Ecological Utilization of the CO2 Mineralization Using Alkaline Solid Wastes: Synthesis of Porous Materials for Sandy Soil Restoration

CO2 mineralization utilizing alkaline materials synergistically mitigates CO2 emissions and aids in the management of alkaline solid wastes (ASWs). Although considerable progress has been achieved in reducing CO2 emissions through such mineralization, effective utilization of the resulting mineralization products remains challenging. This work proposed a novel strategy for the synthesis of porous materials using the reaction products of CO2 with ASWs for sandy soil restoration. The obtained materials─derived from calcium carbide slag, steel slag, and fly ash─exhibited specific surface areas of up to 158 cm3/g and a CO2 adsorption capacity of 2.43 mol. The effects of synthesis conditions on the porous structures were explored through morphology and porosity assessments.
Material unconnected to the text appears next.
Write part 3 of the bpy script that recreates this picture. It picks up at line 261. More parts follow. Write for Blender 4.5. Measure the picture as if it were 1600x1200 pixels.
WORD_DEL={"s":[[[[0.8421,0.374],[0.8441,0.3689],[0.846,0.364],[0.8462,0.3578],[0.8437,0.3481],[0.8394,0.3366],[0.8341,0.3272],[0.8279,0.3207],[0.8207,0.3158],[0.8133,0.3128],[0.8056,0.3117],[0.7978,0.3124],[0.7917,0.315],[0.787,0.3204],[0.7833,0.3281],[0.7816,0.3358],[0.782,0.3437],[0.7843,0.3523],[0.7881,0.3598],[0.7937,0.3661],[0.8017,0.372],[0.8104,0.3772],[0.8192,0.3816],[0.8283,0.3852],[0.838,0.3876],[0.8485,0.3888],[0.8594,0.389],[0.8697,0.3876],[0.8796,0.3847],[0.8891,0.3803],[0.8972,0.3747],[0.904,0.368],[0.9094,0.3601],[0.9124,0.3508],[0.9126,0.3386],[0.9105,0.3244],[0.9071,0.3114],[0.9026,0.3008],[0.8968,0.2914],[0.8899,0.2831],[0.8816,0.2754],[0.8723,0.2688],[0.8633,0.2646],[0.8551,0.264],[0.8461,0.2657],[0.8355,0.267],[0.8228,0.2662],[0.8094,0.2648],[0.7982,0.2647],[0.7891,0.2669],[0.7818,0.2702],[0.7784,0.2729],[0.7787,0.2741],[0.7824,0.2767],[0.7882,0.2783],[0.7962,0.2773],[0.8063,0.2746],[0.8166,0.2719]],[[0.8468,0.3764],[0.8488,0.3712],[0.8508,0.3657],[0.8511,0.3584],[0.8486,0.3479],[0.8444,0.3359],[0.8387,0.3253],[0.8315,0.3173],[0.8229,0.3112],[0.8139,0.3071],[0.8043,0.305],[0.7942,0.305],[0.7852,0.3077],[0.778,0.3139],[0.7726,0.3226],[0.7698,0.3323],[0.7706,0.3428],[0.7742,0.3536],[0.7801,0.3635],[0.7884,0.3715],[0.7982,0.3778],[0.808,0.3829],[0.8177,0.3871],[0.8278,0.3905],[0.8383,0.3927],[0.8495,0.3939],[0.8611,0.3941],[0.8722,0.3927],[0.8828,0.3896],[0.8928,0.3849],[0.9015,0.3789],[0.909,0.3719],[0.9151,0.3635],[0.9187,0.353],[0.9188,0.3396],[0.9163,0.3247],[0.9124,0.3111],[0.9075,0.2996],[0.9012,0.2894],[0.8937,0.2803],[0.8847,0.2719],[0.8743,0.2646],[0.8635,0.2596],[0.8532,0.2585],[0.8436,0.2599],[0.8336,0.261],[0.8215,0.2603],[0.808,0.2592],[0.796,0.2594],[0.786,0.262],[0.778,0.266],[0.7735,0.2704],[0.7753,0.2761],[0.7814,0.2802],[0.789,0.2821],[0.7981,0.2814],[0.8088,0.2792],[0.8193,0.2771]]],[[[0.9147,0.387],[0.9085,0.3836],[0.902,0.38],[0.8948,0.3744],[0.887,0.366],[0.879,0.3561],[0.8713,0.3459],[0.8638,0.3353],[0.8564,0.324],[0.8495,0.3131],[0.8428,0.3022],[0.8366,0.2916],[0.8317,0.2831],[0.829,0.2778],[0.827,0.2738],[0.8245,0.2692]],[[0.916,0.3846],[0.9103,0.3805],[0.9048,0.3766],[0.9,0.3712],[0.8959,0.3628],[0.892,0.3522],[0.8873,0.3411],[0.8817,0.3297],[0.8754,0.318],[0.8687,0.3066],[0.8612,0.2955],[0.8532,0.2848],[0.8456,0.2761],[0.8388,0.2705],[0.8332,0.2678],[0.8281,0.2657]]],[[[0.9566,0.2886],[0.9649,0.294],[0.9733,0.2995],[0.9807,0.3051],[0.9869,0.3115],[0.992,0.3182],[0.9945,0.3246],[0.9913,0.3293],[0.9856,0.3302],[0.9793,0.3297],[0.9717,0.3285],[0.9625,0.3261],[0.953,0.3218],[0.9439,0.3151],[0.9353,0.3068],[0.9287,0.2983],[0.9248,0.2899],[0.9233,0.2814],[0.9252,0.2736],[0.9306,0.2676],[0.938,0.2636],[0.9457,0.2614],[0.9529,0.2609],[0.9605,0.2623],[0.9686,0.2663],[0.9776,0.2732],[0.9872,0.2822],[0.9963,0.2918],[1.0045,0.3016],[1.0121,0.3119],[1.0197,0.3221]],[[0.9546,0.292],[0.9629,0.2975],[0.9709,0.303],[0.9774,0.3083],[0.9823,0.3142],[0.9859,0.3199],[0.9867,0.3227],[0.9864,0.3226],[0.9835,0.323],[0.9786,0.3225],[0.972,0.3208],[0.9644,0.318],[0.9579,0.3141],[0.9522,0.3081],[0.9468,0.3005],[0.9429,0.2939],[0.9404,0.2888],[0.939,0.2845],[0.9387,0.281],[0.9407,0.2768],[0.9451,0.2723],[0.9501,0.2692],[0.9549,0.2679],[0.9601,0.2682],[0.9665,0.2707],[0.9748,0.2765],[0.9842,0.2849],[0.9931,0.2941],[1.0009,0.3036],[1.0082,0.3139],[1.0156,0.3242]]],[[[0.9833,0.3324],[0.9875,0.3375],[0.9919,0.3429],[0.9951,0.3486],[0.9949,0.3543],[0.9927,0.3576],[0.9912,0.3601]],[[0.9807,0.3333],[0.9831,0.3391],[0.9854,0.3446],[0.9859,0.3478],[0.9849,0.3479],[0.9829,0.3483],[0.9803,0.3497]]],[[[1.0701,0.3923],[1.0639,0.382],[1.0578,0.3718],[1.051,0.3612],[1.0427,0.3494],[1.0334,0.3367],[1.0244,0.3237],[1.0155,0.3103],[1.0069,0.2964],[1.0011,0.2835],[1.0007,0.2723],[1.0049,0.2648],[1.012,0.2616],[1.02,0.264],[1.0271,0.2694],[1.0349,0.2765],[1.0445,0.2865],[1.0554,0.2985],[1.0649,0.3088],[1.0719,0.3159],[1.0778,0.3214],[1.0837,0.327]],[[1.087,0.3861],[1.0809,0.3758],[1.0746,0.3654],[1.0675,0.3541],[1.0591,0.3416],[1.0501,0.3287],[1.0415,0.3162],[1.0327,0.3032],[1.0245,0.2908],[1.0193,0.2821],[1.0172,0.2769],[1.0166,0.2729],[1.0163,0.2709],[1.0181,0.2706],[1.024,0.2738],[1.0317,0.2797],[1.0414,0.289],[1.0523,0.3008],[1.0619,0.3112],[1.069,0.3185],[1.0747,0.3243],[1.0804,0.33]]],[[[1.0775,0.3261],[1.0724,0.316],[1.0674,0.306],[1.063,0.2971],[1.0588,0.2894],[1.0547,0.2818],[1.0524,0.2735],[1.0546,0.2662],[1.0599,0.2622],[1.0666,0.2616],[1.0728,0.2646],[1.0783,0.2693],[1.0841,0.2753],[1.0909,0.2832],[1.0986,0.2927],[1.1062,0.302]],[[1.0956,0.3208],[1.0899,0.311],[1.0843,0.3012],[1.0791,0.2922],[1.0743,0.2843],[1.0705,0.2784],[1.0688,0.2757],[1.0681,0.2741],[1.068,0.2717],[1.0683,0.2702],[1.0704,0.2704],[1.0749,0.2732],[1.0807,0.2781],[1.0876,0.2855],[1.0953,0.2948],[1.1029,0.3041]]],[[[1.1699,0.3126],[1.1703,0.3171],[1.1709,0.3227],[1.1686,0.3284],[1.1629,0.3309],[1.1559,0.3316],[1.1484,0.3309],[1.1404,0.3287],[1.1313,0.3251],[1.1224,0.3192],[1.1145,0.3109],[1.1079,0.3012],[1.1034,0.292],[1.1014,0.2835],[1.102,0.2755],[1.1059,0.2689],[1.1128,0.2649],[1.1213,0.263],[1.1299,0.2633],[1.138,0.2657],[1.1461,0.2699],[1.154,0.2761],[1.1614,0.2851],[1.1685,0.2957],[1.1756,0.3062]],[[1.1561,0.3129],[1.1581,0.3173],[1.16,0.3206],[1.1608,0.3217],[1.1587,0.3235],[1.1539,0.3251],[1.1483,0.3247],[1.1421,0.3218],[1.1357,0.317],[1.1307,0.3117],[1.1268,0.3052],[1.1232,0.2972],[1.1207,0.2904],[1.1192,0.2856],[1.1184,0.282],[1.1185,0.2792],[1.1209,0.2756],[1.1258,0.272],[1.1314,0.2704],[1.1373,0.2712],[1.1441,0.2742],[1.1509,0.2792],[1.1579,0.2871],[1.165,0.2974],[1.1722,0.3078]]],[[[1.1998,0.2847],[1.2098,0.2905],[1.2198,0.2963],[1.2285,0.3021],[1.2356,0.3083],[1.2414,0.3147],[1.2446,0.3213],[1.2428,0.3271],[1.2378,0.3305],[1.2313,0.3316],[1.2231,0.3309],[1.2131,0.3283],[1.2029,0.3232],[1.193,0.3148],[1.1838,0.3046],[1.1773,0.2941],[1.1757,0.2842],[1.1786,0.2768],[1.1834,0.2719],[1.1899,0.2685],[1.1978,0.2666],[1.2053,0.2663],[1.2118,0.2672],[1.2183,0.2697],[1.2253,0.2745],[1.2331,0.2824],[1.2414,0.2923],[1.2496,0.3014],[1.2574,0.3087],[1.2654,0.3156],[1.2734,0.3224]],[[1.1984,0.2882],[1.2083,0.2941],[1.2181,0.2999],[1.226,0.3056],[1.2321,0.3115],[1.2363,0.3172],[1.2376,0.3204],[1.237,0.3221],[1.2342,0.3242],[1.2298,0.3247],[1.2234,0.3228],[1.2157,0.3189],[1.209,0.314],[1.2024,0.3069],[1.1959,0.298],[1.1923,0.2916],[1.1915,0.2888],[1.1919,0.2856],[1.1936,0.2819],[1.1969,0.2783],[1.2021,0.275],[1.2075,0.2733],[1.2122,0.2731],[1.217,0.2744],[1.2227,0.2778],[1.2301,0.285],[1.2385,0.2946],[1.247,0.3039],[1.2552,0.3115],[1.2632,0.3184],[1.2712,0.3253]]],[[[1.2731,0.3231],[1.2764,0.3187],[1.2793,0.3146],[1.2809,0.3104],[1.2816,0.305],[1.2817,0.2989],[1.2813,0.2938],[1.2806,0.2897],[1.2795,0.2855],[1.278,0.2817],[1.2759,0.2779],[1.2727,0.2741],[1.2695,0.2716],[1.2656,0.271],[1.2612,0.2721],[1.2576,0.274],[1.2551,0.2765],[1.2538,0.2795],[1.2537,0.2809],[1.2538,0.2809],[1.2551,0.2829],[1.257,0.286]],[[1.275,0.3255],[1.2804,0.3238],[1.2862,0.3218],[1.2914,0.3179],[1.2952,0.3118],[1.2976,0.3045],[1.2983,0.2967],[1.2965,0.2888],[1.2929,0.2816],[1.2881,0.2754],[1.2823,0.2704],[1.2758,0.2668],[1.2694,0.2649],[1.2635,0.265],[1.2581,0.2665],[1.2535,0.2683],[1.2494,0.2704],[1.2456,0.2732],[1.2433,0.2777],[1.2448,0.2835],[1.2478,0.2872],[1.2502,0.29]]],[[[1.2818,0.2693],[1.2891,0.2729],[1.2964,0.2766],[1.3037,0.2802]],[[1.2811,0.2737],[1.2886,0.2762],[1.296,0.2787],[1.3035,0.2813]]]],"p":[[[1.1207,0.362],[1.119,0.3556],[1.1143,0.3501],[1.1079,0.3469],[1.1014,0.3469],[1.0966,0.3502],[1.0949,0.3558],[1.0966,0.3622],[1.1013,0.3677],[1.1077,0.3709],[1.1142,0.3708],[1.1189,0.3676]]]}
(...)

The CO2 stored by mineralization during the synthesis of porous materials is not released, and an additional part of the CO2 was fixed. Additionaly, the mixture of porous materials and sandy soil considerably reduced the saturated hydraulic conductivity (Ks = 0.005 cm/min) by 74%. Cucumber cultivation tests revealed that a porous material addition ratio of 5% improved germination rates, growth rates, leaf widths, and flowering conditions. Overall, this study presents a viable pathway for the ecological utilization of the products of CO2 mineralization with ASWs.